TASK STATEMENT -> How many lines in this data contain the string "picture"? Reply with the number only.

::::::::::

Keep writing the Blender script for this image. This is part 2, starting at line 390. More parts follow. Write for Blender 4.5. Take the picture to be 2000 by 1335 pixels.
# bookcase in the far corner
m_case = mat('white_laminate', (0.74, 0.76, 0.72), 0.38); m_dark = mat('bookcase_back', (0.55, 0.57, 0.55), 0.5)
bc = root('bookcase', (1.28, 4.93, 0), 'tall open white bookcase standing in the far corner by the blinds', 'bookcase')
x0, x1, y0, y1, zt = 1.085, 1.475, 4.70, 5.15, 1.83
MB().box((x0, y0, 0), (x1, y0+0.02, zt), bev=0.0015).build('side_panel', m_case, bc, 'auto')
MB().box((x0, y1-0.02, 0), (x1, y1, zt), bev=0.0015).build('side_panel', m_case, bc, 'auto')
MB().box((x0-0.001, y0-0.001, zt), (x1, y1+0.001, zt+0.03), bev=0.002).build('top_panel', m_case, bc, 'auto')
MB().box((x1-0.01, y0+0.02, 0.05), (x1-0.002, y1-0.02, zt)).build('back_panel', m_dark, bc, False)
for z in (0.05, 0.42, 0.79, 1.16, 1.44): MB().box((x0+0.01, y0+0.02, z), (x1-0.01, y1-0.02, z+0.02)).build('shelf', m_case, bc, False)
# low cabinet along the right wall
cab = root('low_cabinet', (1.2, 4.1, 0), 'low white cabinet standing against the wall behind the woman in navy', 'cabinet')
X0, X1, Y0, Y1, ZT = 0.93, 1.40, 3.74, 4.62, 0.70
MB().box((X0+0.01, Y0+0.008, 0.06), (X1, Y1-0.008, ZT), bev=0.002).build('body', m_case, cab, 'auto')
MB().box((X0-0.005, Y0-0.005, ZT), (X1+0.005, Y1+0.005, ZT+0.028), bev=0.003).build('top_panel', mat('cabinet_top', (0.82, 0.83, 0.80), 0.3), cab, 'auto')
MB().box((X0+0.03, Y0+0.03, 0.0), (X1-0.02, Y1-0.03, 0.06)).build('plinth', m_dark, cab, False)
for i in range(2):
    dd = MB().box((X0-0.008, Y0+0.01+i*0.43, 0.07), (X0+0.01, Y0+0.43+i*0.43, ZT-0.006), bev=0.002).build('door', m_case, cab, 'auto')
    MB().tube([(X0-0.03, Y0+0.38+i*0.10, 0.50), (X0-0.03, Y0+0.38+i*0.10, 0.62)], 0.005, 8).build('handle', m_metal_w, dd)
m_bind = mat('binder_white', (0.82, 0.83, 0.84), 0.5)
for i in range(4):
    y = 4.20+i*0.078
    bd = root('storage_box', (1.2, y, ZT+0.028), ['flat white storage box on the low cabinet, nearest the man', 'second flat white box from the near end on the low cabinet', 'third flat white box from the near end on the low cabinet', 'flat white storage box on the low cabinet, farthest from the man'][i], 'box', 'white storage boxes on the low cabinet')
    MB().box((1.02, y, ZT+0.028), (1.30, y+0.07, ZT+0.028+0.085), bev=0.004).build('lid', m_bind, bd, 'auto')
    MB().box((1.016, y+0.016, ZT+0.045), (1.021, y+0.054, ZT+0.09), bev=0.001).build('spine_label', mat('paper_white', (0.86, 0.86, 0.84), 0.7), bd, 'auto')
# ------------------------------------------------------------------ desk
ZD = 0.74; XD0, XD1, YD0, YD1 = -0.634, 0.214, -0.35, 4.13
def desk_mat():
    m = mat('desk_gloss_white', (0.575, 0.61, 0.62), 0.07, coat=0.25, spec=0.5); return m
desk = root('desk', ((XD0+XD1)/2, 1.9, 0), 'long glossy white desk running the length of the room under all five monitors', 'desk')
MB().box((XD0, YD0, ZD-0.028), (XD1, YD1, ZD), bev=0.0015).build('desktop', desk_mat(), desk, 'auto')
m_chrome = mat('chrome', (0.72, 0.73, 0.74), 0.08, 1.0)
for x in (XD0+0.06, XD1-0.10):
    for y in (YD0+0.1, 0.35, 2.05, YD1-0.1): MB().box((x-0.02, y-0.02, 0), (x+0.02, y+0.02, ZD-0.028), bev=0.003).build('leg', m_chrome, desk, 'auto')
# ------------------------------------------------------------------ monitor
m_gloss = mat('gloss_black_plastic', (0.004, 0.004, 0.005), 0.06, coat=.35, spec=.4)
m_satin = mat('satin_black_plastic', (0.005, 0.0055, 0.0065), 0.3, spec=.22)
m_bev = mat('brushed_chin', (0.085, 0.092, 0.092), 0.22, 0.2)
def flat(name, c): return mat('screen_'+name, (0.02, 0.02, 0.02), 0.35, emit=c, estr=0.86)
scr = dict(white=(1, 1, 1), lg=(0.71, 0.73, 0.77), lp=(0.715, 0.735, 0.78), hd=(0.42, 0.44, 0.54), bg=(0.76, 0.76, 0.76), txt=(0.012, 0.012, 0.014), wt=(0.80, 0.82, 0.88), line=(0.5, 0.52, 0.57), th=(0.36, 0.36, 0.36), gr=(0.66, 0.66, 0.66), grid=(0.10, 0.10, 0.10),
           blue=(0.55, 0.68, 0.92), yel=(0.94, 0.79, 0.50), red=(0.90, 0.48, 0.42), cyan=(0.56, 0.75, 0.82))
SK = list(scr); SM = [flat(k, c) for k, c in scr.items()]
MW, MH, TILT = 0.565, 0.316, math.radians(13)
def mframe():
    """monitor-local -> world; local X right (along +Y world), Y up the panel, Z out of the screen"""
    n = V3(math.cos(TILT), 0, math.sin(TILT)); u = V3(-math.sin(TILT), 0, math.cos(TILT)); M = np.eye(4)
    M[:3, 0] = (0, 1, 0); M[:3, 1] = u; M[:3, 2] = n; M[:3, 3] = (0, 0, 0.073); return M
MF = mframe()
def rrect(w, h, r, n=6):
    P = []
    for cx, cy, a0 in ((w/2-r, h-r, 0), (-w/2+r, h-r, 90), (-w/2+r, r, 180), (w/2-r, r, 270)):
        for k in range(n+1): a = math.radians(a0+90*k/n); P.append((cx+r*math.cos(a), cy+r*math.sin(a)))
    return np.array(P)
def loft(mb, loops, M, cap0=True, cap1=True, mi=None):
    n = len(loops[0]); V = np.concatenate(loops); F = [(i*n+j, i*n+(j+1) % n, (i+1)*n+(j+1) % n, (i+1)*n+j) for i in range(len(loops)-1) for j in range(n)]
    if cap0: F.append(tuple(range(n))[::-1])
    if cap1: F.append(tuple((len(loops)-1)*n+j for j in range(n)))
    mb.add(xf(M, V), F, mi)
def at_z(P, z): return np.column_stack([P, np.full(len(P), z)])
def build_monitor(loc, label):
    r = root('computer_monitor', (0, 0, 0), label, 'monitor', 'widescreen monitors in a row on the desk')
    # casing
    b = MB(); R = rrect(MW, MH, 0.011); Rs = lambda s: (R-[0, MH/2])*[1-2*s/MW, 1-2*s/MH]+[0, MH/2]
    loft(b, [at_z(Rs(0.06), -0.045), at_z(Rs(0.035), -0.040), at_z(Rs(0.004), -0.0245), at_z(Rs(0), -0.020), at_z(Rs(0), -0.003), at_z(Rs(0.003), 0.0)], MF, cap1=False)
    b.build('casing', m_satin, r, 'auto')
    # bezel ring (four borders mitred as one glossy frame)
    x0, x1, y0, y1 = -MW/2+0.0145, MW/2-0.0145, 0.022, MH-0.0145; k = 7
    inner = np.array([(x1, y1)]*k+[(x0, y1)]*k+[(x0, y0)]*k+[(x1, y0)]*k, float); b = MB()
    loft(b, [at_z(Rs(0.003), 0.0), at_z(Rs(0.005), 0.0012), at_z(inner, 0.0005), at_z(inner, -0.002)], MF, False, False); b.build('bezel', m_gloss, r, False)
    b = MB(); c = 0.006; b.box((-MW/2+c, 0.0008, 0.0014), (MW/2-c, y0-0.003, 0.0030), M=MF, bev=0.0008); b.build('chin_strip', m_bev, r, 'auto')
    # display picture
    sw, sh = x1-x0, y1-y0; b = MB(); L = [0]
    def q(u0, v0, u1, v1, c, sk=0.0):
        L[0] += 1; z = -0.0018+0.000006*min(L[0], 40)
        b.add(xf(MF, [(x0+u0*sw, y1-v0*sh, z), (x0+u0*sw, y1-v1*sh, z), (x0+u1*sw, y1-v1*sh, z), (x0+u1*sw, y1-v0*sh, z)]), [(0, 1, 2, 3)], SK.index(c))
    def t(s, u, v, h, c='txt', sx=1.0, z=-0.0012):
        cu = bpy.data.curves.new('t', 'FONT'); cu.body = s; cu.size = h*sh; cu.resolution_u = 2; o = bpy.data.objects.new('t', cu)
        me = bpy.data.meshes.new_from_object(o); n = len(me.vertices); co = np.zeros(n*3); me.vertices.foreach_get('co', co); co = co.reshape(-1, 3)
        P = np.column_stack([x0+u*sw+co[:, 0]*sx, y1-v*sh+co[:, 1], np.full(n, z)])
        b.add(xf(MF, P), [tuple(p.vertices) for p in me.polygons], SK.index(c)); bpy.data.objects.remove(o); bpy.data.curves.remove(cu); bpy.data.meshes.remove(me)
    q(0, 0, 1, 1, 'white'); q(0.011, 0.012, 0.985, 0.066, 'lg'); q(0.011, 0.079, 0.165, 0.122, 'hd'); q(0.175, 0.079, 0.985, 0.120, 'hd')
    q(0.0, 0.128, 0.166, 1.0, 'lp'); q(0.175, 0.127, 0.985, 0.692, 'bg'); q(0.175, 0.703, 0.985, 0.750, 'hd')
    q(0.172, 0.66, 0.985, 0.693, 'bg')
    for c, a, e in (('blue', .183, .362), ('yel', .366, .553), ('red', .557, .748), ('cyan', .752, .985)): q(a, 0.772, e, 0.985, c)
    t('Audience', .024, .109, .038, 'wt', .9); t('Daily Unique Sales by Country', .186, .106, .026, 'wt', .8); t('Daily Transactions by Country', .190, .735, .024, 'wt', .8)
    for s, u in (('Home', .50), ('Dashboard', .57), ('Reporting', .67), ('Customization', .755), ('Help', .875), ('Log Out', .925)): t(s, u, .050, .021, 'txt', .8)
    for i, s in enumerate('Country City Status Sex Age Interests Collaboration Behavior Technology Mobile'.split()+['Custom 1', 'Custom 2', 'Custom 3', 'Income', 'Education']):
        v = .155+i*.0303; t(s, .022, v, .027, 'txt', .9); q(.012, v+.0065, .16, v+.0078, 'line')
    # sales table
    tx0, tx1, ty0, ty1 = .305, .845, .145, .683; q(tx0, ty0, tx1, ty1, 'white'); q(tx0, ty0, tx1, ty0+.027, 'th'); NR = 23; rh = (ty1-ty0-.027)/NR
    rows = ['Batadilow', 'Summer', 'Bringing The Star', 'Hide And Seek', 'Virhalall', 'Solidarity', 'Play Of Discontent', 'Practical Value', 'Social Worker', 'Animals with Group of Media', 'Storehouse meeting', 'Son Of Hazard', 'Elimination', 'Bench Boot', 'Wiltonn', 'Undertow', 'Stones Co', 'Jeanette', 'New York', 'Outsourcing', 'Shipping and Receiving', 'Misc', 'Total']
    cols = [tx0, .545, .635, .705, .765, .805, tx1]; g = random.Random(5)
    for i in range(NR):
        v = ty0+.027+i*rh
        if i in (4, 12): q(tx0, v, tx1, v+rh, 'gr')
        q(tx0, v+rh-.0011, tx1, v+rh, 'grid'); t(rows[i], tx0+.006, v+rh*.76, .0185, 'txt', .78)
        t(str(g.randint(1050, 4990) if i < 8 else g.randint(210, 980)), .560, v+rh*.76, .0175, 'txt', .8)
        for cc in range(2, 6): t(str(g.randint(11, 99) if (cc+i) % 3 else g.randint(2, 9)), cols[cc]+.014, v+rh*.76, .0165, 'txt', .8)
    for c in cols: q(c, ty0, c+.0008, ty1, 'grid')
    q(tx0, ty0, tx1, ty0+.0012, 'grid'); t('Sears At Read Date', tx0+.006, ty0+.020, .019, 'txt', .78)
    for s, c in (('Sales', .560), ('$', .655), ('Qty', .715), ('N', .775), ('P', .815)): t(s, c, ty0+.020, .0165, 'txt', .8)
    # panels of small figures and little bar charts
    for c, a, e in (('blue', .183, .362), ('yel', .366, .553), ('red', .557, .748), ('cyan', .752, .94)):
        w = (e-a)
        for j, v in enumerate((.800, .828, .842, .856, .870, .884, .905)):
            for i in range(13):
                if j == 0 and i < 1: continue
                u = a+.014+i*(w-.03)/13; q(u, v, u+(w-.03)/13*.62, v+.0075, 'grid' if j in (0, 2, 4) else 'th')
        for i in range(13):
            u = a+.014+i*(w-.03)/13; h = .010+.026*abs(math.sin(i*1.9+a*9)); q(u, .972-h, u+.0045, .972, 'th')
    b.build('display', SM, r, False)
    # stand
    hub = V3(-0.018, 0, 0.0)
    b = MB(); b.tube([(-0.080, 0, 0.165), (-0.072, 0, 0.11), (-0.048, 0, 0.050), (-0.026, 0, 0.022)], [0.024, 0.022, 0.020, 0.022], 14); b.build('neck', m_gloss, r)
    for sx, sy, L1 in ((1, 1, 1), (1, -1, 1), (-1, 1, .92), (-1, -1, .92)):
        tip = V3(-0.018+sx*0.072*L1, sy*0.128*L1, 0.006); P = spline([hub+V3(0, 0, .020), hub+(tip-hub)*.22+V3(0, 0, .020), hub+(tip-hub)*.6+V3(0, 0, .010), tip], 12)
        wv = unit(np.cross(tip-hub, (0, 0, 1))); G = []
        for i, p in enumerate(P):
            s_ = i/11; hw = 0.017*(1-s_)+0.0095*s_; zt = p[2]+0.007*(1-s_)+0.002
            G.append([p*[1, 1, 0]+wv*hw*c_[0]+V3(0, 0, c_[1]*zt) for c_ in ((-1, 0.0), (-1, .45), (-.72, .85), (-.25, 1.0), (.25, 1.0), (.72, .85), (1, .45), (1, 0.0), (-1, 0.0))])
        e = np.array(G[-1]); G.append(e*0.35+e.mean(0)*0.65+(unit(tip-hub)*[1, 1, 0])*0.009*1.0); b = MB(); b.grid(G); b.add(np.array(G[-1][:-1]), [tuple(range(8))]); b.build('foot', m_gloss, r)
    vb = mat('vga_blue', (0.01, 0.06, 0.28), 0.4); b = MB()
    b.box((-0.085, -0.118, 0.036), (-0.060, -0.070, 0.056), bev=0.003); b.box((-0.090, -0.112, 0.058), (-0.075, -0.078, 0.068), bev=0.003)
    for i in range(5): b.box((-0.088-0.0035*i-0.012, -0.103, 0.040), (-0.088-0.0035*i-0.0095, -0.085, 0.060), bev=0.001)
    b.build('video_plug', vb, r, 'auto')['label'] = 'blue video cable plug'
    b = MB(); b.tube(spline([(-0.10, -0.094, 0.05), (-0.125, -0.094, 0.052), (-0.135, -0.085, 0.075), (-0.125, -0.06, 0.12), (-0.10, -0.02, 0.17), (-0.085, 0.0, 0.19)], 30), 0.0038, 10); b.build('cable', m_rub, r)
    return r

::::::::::

WRITTEN ANSWER -> 2